Y, en medio de todo esto, llega la Zero, la carretera definitiva. Oculta bajo tierra, solo localizable por aquel que la busque, esta autopista trascurre por unos túneles representados como un anillo eterno, sin principio ni final, a la que se accede a través de la Oficina de espacios recuperados. Para guiarse por ella basta con utilizar los mojones repartidos a su largo y ancho: un espantapájaros, un ataúd, una mecedora, la garra de algún ave o la mandíbula de un enorme tiburón, por mencionar unos pocos. Conducir por la Zero es la pura exploración, la mejor forma de experimentar esos tiempos ya lejanos en los que los mapas no habían desvelado aun todos los secretos de la Tierra y eran prácticamente inútiles, pues cada kilómetro ganado al mundo exigía redibujarlos y reinterpretar el territorio. En esta carretera, cada movimiento devuelve un nuevo lugar, una nueva señal, pues donde uno creía que estaba el cristal, le espera ahora la casa de pájaro; donde recordaba las aspas de ventilador, encuentra poco después un par de alas huérfanas y allí donde aseguraría haber dejado atrás la pluma, se topa, a la vuelta, con un oso. Por las galerías de la Zero resuenan, en definitiva, los ecos del cambio y el movimiento, la madurez y la vida en pausa en favor del descubrimiento personal, todo ello aderezado con esa densa oscuridad inherente al asfalto, esa que recuerda que no todo el que vive sumando millas lo hace por placer.
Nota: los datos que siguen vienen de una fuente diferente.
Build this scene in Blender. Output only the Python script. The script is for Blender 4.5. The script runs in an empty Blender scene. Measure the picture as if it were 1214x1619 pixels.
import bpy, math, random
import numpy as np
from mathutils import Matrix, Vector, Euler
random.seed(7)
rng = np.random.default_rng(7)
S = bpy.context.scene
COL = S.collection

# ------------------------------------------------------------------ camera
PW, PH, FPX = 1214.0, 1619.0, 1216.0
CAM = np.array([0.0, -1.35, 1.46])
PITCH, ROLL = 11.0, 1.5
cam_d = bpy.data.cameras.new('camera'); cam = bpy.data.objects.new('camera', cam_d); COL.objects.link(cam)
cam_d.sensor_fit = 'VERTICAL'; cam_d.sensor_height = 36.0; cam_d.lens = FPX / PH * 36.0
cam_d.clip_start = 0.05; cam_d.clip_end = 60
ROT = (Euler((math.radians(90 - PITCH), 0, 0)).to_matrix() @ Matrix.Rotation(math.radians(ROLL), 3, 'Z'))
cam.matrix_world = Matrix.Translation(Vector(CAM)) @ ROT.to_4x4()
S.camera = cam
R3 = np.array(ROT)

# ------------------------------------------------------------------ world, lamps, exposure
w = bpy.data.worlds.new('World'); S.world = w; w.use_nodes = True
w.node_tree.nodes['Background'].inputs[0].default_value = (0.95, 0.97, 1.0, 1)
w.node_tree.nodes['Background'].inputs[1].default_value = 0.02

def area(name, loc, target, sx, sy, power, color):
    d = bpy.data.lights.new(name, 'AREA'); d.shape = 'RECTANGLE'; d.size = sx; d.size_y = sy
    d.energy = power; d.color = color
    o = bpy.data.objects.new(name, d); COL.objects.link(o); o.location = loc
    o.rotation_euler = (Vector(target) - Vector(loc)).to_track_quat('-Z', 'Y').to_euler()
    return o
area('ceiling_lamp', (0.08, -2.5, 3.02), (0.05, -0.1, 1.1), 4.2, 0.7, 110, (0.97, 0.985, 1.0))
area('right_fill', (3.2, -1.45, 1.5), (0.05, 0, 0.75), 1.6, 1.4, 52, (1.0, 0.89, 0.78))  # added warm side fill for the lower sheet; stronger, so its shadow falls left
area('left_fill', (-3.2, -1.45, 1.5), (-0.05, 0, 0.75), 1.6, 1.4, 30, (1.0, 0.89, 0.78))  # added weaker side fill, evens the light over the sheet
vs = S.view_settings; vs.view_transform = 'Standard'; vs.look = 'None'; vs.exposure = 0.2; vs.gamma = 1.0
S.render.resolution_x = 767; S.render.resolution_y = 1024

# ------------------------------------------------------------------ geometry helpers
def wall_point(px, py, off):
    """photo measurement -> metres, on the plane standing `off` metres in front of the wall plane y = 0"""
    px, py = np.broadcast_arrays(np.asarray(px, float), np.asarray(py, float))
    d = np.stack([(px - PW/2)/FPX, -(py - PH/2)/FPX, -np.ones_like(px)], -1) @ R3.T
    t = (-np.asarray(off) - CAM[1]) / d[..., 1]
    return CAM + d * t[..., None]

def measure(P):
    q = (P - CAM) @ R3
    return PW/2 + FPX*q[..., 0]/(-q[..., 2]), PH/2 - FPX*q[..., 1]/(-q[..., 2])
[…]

Esa es la gran lección de la carretera: su cuento es el de la metamorfosis, el cambio que aguarda a cada tramo, escondido en cada parada, preparado para salir al paso y, de un zarpazo, descubrir que uno miraba sin ver, pero porque no sabía bien qué buscaba. Y entonces encuentra algo, quién sabe si a sí mismo, y aprende a no fiarse de los mapas porque, aunque parezcan algo seguro, son incapaces de resumir la volátil realidad. Lo sabe el buen explorador, el habitante genuino de la carretera: lo más relevante de todo plano no es lo que enseña, sino todo lo que aún no ha podido hallar. Eso es viajar, salir de la rutina y rebelarse para, durante un tiempo, dejarse llevar por todo aquello que no viene a la mente, sino al corazón cuando se está lejos del hogar.
Mientras escribo este texto no puedo dejar de pensar en aquella chica del principio. ¿Cómo habría sido nuestra historia si hubiésemos logrado parar? Habríamos podido charlar, compartir un almuerzo, contarnos alguna historia. Quizá nos habríamos dado cuenta de que estábamos hechos el uno para el otro, o tal vez habríamos llegado a la conclusión de que no teníamos nada en común y allí habría terminado nuestro camino juntos. Lo que es seguro es que ya no habría sido solo la chica de Outrun. Habría sido mucho, mucho más.
Referencias:
[1] ELLARD, Colin (2015). Places of the heart: the psychogeography of everyday life. Nueva York: Bellevue Literary Press: 22.